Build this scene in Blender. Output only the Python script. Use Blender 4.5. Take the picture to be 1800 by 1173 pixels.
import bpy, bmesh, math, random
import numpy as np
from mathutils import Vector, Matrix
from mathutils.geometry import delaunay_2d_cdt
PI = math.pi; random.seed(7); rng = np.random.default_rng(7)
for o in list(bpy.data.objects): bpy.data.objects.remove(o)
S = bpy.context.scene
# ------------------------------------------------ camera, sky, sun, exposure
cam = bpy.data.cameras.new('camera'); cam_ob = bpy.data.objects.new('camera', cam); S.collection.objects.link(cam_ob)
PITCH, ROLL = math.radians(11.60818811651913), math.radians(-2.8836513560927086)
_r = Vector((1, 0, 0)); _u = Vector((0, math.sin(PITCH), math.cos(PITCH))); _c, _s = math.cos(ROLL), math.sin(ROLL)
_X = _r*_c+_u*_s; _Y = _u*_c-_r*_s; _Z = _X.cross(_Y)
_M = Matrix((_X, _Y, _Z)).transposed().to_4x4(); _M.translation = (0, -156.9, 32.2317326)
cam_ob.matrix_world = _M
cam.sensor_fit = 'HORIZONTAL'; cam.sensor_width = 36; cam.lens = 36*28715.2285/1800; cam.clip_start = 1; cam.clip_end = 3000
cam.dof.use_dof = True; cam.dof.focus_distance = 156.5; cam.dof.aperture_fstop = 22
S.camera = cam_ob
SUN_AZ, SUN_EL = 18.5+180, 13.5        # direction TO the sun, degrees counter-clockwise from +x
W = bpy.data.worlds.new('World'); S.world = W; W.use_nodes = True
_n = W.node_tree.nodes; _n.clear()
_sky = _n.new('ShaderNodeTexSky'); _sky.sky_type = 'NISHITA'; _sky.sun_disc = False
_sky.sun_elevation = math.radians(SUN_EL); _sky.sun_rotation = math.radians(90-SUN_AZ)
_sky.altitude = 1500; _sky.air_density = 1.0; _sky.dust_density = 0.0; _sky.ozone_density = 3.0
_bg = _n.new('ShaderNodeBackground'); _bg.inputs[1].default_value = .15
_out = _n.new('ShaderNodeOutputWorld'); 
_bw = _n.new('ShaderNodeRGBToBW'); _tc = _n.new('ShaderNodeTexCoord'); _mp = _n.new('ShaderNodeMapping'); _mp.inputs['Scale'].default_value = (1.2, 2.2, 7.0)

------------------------

[Directions]
Working from the material above, retype it in its entirety without change.

[Correct response]
Build this scene in Blender. Output only the Python script. Use Blender 4.5. Take the picture to be 1800 by 1173 pixels.
import bpy, bmesh, math, random
import numpy as np
from mathutils import Vector, Matrix
from mathutils.geometry import delaunay_2d_cdt
PI = math.pi; random.seed(7); rng = np.random.default_rng(7)
for o in list(bpy.data.objects): bpy.data.objects.remove(o)
S = bpy.context.scene
# ------------------------------------------------ camera, sky, sun, exposure
cam = bpy.data.cameras.new('camera'); cam_ob = bpy.data.objects.new('camera', cam); S.collection.objects.link(cam_ob)
PITCH, ROLL = math.radians(11.60818811651913), math.radians(-2.8836513560927086)
_r = Vector((1, 0, 0)); _u = Vector((0, math.sin(PITCH), math.cos(PITCH))); _c, _s = math.cos(ROLL), math.sin(ROLL)
_X = _r*_c+_u*_s; _Y = _u*_c-_r*_s; _Z = _X.cross(_Y)
_M = Matrix((_X, _Y, _Z)).transposed().to_4x4(); _M.translation = (0, -156.9, 32.2317326)
cam_ob.matrix_world = _M
cam.sensor_fit = 'HORIZONTAL'; cam.sensor_width = 36; cam.lens = 36*28715.2285/1800; cam.clip_start = 1; cam.clip_end = 3000
cam.dof.use_dof = True; cam.dof.focus_distance = 156.5; cam.dof.aperture_fstop = 22
S.camera = cam_ob
SUN_AZ, SUN_EL = 18.5+180, 13.5        # direction TO the sun, degrees counter-clockwise from +x
W = bpy.data.worlds.new('World'); S.world = W; W.use_nodes = True
_n = W.node_tree.nodes; _n.clear()
_sky = _n.new('ShaderNodeTexSky'); _sky.sky_type = 'NISHITA'; _sky.sun_disc = False
_sky.sun_elevation = math.radians(SUN_EL); _sky.sun_rotation = math.radians(90-SUN_AZ)
_sky.altitude = 1500; _sky.air_density = 1.0; _sky.dust_density = 0.0; _sky.ozone_density = 3.0
_bg = _n.new('ShaderNodeBackground'); _bg.inputs[1].default_value = .15
_out = _n.new('ShaderNodeOutputWorld'); 
_bw = _n.new('ShaderNodeRGBToBW'); _tc = _n.new('ShaderNodeTexCoord'); _mp = _n.new('ShaderNodeMapping'); _mp.inputs['Scale'].default_value = (1.2, 2.2, 7.0)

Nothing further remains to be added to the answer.